--- Begin Raw data ---
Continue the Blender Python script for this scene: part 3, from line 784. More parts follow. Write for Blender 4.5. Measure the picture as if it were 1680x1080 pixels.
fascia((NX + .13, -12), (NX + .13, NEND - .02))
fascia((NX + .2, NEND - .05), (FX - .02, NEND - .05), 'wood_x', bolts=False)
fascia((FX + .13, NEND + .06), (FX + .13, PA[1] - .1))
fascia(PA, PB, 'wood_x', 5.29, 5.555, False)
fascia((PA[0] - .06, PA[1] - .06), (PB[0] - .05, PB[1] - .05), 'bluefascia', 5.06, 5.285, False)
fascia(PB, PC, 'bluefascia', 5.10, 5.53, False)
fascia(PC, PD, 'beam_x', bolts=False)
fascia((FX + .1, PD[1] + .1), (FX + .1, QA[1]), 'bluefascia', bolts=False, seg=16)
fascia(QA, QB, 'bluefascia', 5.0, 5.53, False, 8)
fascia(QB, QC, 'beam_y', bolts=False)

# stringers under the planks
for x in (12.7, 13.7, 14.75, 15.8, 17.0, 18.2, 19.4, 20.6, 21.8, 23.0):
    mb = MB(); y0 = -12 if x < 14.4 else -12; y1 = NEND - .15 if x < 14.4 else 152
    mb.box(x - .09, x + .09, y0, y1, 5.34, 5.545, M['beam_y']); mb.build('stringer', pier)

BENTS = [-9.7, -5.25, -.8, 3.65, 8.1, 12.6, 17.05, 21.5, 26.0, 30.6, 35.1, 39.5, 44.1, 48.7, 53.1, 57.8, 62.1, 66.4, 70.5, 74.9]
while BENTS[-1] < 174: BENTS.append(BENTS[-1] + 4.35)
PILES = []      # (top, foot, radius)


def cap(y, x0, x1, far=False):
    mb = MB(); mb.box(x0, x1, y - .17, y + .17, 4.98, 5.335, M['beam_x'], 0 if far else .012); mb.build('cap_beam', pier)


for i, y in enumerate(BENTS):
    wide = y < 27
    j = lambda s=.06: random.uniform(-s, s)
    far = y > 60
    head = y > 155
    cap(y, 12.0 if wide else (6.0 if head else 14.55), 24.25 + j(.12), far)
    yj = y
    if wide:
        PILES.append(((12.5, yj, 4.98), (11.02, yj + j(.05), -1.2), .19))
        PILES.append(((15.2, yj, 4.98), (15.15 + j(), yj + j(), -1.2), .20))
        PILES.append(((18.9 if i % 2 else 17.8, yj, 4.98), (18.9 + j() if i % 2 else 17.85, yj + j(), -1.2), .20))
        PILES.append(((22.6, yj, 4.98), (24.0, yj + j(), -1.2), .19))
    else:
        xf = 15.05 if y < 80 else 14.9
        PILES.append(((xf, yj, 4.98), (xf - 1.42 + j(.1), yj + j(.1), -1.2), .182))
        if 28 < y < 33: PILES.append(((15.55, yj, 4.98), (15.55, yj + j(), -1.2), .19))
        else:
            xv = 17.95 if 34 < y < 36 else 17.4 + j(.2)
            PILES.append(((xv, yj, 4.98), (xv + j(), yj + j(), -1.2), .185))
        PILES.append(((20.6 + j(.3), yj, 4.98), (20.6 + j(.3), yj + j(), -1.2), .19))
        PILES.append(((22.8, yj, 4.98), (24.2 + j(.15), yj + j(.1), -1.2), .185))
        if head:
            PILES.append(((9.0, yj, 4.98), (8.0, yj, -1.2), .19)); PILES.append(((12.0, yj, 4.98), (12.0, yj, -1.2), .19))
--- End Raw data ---
### Your goal
Extract the full listing above without alteration.

### The solution
Continue the Blender Python script for this scene: part 3, from line 784. More parts follow. Write for Blender 4.5. Measure the picture as if it were 1680x1080 pixels.
fascia((NX + .13, -12), (NX + .13, NEND - .02))
fascia((NX + .2, NEND - .05), (FX - .02, NEND - .05), 'wood_x', bolts=False)
fascia((FX + .13, NEND + .06), (FX + .13, PA[1] - .1))
fascia(PA, PB, 'wood_x', 5.29, 5.555, False)
fascia((PA[0] - .06, PA[1] - .06), (PB[0] - .05, PB[1] - .05), 'bluefascia', 5.06, 5.285, False)
fascia(PB, PC, 'bluefascia', 5.10, 5.53, False)
fascia(PC, PD, 'beam_x', bolts=False)
fascia((FX + .1, PD[1] + .1), (FX + .1, QA[1]), 'bluefascia', bolts=False, seg=16)
fascia(QA, QB, 'bluefascia', 5.0, 5.53, False, 8)
fascia(QB, QC, 'beam_y', bolts=False)

# stringers under the planks
for x in (12.7, 13.7, 14.75, 15.8, 17.0, 18.2, 19.4, 20.6, 21.8, 23.0):
    mb = MB(); y0 = -12 if x < 14.4 else -12; y1 = NEND - .15 if x < 14.4 else 152
    mb.box(x - .09, x + .09, y0, y1, 5.34, 5.545, M['beam_y']); mb.build('stringer', pier)

BENTS = [-9.7, -5.25, -.8, 3.65, 8.1, 12.6, 17.05, 21.5, 26.0, 30.6, 35.1, 39.5, 44.1, 48.7, 53.1, 57.8, 62.1, 66.4, 70.5, 74.9]
while BENTS[-1] < 174: BENTS.append(BENTS[-1] + 4.35)
PILES = []      # (top, foot, radius)


def cap(y, x0, x1, far=False):
    mb = MB(); mb.box(x0, x1, y - .17, y + .17, 4.98, 5.335, M['beam_x'], 0 if far else .012); mb.build('cap_beam', pier)


for i, y in enumerate(BENTS):
    wide = y < 27
    j = lambda s=.06: random.uniform(-s, s)
    far = y > 60
    head = y > 155
    cap(y, 12.0 if wide else (6.0 if head else 14.55), 24.25 + j(.12), far)
    yj = y
    if wide:
        PILES.append(((12.5, yj, 4.98), (11.02, yj + j(.05), -1.2), .19))
        PILES.append(((15.2, yj, 4.98), (15.15 + j(), yj + j(), -1.2), .20))
        PILES.append(((18.9 if i % 2 else 17.8, yj, 4.98), (18.9 + j() if i % 2 else 17.85, yj + j(), -1.2), .20))
        PILES.append(((22.6, yj, 4.98), (24.0, yj + j(), -1.2), .19))
    else:
        xf = 15.05 if y < 80 else 14.9
        PILES.append(((xf, yj, 4.98), (xf - 1.42 + j(.1), yj + j(.1), -1.2), .182))
        if 28 < y < 33: PILES.append(((15.55, yj, 4.98), (15.55, yj + j(), -1.2), .19))
        else:
            xv = 17.95 if 34 < y < 36 else 17.4 + j(.2)
            PILES.append(((xv, yj, 4.98), (xv + j(), yj + j(), -1.2), .185))
        PILES.append(((20.6 + j(.3), yj, 4.98), (20.6 + j(.3), yj + j(), -1.2), .19))
        PILES.append(((22.8, yj, 4.98), (24.2 + j(.15), yj + j(.1), -1.2), .185))
        if head:
            PILES.append(((9.0, yj, 4.98), (8.0, yj, -1.2), .19)); PILES.append(((12.0, yj, 4.98), (12.0, yj, -1.2), .19))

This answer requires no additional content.